There’s a good article on the Every Flavour Beans blog about Wascana. It gives a pretty accurate overview of what I’m trying to achieve and some pretty good suggestions. This is then followed by some screenshots showing what Wascana is all about. I definitely appreciate the exposure and the suggestions.

One of the suggestions which I’m running with is to refocus Wascana back on Windows development. I haven’t received much positive feedback on my plan to provide the same environment for Linux and Mac. And I need to honestly evaluate what I can do with the limited time I have available to spend on it. Windows has the most need from both the CDT’s perspective and users who want to use the CDT there.

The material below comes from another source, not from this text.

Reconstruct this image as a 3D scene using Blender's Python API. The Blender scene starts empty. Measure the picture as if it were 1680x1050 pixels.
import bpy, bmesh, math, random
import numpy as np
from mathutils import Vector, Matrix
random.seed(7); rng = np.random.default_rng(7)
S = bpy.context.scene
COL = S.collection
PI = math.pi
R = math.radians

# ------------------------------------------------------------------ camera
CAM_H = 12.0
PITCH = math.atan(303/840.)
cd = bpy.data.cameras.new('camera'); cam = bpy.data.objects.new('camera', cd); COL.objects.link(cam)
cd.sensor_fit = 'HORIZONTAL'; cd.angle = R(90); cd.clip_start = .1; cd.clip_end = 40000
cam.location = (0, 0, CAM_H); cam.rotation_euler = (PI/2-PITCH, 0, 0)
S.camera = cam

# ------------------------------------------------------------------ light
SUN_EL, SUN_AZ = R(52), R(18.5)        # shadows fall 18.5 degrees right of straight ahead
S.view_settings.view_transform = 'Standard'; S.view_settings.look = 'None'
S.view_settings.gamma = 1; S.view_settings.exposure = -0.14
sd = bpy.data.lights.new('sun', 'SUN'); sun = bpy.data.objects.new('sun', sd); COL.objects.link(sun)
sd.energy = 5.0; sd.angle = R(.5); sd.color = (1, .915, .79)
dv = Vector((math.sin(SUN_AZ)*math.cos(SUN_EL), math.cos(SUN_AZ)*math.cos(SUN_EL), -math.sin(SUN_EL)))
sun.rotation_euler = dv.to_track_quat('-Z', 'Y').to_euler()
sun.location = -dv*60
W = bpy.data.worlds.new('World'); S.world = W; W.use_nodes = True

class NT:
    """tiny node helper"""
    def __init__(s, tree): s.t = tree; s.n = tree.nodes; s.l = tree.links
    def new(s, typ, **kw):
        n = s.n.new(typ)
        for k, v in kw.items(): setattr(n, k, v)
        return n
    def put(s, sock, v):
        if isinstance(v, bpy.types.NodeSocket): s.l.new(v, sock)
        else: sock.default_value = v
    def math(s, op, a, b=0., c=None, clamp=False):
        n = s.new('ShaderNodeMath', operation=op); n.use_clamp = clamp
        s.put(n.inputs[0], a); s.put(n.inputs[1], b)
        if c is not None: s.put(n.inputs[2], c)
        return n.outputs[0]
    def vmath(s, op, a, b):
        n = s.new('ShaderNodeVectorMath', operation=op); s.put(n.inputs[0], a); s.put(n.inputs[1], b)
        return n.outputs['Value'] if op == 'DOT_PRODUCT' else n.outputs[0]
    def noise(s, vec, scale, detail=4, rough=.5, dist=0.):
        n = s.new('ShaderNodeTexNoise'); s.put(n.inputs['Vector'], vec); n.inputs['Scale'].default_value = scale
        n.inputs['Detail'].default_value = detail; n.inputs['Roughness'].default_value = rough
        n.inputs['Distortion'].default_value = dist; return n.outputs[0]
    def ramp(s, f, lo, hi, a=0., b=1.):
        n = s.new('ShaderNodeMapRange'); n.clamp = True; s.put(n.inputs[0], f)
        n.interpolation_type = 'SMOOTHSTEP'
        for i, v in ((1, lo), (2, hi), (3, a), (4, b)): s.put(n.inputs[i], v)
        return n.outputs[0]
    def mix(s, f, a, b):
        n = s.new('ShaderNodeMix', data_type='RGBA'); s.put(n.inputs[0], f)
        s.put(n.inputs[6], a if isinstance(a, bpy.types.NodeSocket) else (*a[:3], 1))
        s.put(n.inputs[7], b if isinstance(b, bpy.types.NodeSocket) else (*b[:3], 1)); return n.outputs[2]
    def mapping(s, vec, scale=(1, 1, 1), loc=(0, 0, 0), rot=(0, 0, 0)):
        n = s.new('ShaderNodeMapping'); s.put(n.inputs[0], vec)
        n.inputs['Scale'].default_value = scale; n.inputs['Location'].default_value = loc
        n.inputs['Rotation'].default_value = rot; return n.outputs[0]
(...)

The Linux distros have been doing a great job of including the CDT and necessary library development packages that I don’t think we need extra help for that, other than to test it out and make sure these packages work. And I would really need to spend time on a Mac to understand what’s needed there, but that isn’t going to happen any time soon. We can always revisit these platforms if people step up and want to help get Wascana working there.

This should also give me a chance to get deeper into the MinGW toolchain. It’s screaming for a 4.x gcc and a debugger that can understand both Windows and GCC world. I’m not sure how I can help there yet but I should spend some time figuring that out. But given the feedback that I’m getting on Wascana, we are heading down the right path with it.